Je terminerai cette conférence sur deux anecdotes sur ce pays inoubliable et attachant, mais totalement contradictoire.

Un ambassadeur français, voulant résumer le Pakistan, l'a défini abruptement comme un océan de boue dans une mer d'Islam, ou bien comme un océan d'Islam dans une mer de boue ! Alors que le poète Saadi disait des vallées du Cachemire : " S'il est un paradis sur la terre, c'est bien là !"

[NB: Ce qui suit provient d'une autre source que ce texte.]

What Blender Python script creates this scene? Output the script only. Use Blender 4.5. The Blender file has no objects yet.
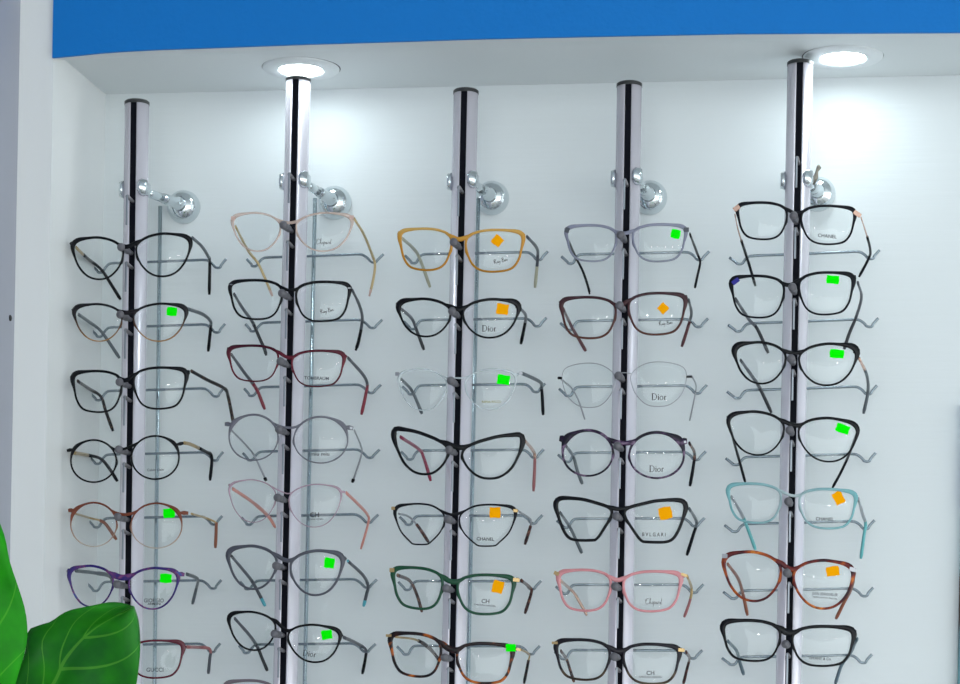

La deuxième anecdote - personnelle celle-ci - est la rencontre avec Benazir Bhutto. Dans le petit salon de l'Ambassade de France au Japon, le Président François Mitterand avait rencontré de nombreuses personnalités à l'occasion des funérailles de l'Empereur Hiro Hito. Comme il ne se sentait pas confortable en langue anglaise, je servais de traducteur. Benazir Bhutto était entrée, en sari blanc, telle une déesse, sous les feux des photographes. A la fin de l'entretien, François Mitterand lui avait demandé : "Parlez-moi de votre pays". Elle avait répondu : "Pakistan is a dream, I live it every day, awaked" (Le Pakistan est un rêve, je le vis tous les jours, éveillée !).